Leni Riefenstahl’s utilization of associational editing in Triumph of the Will may well represent its greatest achievement. From a strictly mechanical perspective, that is. Associational editing is simply the art of editing images and sound to create associations in the mind of the viewer. Triumph of the Will is propaganda, pure and simple; intended to situate a maniac named Hitler into something very close to a god. Propaganda is usually associated in people’s minds with political ideology, but it is usually only after a viewing that most people realize that the one thing subtly missing from the film is overt imagery of the Nazi Party’s fascist policies.
Instead, Nazi Stormtroopers in their now-notorious uniforms are associated through editing with equally familiar and recognizable traditional German attire. The linking of traditional with the “New Order” of the Third Reich creates a psychological implication of natural evolution and progression. Riefenstahl’s ultimate aim is to reveal the Reich as an inevitable and utterly natural stage in a pre-constructed German mindset of superiority too long unrecognized and too successfully undermined by non-German influences. Her genius lies in directing and editing these associational images in such a way that they don’t seem like an aim much less like a tightly constructed message. The directorial influence here is to allow viewers to believe they are making these associations on their own by making a concerted effort to not hit them over the head with more obvious techniques of propaganda.
The same holds true for her treatment of Hitler. Because it is a technique that is so pervasive it inevitably comes to be normalized, Hitler is almost in every shot he’s in filmed from a low angle. This decision may likely have been stimulated by the fact that Hitler was at best two or three inches below six feet in height, but the choice also works psychologically. Forcing an audience already seated below the large cinema screens to continually look up at Hitler shot from a low angle subtly coerces several associations: Hitler as benevolent father figure, Hitler as supreme commander and, ultimately, Hitler as god-like savior of the Germanic people.

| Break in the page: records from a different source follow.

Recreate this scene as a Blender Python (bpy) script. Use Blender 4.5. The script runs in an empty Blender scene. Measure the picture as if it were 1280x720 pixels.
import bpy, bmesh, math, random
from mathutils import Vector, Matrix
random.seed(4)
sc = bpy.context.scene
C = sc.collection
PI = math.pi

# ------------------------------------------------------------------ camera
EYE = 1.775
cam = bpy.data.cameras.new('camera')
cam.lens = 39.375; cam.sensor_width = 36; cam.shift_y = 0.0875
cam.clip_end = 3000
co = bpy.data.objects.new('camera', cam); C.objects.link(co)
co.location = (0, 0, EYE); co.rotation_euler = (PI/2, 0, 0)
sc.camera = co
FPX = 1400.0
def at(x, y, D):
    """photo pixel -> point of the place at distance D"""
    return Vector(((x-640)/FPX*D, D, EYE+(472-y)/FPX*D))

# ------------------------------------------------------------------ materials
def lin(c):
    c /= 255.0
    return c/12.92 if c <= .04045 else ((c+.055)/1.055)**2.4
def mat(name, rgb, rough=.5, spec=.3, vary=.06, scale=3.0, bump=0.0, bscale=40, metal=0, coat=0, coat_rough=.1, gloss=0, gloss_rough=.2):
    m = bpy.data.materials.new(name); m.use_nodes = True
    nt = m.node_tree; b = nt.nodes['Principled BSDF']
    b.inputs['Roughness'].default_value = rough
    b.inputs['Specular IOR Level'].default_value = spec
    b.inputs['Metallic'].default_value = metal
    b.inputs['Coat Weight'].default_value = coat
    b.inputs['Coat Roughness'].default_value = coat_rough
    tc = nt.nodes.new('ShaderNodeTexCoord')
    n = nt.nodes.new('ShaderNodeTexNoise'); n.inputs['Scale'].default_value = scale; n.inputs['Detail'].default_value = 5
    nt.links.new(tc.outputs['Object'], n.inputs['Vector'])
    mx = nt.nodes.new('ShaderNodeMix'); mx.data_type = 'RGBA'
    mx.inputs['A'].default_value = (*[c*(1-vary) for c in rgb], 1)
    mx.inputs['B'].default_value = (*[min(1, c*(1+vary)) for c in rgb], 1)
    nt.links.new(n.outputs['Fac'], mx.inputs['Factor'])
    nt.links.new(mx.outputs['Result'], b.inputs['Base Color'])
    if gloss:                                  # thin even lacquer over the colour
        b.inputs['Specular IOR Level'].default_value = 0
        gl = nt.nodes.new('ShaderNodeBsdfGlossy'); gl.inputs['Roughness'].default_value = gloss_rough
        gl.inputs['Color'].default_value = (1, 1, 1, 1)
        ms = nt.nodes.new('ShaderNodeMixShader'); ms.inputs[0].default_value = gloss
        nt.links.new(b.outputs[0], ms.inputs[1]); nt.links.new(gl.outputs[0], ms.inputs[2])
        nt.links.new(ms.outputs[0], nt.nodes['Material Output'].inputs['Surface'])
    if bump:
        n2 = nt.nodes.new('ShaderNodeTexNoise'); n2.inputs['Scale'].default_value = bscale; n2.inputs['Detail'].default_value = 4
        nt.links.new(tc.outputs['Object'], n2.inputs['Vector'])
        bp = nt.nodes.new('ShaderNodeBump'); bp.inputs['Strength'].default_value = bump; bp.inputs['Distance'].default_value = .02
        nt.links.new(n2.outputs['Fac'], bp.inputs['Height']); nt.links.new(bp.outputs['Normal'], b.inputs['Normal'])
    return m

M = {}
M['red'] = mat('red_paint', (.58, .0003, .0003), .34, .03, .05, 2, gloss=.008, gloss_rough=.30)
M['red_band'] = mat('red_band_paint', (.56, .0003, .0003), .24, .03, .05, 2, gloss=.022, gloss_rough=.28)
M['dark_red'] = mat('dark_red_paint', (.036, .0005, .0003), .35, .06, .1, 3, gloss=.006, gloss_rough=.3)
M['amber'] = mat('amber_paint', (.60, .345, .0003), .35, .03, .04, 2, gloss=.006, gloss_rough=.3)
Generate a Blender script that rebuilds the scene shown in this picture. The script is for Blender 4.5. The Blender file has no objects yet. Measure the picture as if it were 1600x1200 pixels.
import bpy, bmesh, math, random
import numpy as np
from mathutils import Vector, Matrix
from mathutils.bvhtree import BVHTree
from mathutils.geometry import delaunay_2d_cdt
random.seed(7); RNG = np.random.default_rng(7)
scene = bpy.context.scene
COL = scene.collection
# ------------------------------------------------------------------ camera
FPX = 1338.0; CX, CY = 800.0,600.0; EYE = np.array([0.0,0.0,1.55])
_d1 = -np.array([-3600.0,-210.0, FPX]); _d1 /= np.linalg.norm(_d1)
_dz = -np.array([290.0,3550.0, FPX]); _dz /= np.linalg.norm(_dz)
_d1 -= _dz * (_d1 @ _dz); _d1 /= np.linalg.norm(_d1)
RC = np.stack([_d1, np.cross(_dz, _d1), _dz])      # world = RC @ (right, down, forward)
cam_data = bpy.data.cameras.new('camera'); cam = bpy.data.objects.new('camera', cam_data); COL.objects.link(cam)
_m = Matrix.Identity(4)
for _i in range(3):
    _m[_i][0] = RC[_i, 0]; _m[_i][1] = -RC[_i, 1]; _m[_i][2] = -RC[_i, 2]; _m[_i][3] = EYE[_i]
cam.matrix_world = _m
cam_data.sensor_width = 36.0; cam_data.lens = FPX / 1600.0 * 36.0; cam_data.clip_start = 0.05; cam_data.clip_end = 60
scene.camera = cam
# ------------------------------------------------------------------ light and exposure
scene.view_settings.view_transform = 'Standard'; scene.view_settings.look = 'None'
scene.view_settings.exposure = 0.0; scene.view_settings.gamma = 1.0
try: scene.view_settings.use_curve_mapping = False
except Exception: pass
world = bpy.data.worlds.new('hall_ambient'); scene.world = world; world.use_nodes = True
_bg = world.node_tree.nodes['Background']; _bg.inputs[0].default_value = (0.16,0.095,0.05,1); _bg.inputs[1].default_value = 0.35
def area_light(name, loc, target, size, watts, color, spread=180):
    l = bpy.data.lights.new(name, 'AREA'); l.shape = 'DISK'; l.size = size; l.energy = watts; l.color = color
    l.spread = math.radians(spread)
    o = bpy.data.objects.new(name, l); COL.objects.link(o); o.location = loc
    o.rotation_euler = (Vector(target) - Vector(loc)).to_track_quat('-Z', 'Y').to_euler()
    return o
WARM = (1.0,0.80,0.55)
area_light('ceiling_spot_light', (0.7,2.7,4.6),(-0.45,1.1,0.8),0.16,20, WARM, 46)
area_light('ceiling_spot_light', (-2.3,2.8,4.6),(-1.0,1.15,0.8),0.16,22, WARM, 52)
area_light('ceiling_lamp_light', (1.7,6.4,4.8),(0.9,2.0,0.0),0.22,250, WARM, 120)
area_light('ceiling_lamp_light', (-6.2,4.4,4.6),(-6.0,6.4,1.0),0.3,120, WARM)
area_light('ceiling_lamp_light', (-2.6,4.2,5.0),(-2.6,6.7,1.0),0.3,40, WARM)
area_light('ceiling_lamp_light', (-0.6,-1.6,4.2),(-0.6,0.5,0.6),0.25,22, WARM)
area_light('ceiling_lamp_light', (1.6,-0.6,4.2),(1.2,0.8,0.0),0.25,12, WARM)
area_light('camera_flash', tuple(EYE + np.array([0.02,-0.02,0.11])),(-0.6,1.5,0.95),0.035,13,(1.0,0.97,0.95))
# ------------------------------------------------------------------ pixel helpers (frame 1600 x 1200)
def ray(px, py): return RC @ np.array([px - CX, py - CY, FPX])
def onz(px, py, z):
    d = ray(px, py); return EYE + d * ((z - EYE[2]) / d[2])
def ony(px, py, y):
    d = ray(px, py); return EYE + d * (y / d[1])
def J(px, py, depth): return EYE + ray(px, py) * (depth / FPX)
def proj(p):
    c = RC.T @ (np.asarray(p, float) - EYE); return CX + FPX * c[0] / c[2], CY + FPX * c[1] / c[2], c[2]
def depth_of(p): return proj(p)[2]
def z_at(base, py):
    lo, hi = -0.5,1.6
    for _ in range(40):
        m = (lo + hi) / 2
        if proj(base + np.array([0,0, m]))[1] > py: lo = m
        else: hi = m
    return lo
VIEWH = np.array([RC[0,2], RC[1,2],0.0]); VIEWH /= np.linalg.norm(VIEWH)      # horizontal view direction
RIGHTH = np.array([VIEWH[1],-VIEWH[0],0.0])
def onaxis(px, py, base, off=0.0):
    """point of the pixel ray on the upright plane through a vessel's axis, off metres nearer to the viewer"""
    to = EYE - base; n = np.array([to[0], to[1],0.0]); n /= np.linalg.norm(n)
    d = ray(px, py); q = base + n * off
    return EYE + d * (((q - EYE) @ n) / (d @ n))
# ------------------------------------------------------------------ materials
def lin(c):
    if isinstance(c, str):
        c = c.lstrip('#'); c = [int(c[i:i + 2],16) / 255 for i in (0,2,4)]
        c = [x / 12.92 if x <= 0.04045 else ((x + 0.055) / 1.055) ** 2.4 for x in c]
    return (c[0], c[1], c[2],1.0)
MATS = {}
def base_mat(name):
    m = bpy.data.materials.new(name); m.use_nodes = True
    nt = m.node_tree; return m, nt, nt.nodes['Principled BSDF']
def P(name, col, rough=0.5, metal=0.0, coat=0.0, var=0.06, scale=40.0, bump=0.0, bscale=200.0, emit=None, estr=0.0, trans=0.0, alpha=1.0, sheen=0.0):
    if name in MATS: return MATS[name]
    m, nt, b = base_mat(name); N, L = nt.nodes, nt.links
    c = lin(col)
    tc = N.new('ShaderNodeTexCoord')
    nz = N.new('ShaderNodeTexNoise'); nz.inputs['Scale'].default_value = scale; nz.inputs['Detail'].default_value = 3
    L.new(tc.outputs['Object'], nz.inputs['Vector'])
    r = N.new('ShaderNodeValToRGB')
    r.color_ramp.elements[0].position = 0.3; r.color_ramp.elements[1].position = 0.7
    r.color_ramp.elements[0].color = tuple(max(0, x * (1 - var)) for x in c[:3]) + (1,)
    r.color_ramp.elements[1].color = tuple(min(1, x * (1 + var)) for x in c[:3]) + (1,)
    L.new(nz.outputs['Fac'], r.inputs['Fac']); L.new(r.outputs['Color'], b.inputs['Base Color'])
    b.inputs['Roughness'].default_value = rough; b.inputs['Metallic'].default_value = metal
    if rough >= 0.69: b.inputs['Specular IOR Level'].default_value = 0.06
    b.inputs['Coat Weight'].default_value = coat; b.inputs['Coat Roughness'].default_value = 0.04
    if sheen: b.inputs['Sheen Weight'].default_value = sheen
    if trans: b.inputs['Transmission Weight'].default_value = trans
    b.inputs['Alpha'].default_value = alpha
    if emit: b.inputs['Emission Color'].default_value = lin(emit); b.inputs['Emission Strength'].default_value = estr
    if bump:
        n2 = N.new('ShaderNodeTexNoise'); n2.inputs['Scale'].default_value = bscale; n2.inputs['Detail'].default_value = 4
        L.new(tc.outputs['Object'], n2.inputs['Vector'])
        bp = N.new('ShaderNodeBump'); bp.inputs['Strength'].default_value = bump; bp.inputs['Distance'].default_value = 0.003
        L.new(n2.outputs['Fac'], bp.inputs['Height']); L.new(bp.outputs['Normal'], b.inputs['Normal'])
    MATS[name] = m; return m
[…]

Associational editing continues with the constant equating of Hitler the man with the thousands in the crowds gazing at him with love more than verging on the threshold of worship. If Hitler himself hardly looks the part of the blond Teutonic savior, one cannot deny the power of thousands of more appropriately Aryan citizens united in their collective acceptance of him as that very thing. The association between Germanic superiority and Hitler is made with such an elemental force that it becomes easy to forget that central casting could not have sent a more inappropriate actor for the role. Hitler no longer becomes Hitler; he becomes the Nietzschean Superman alluded to in the film’s title which is a perverted appropriation of the philosopher.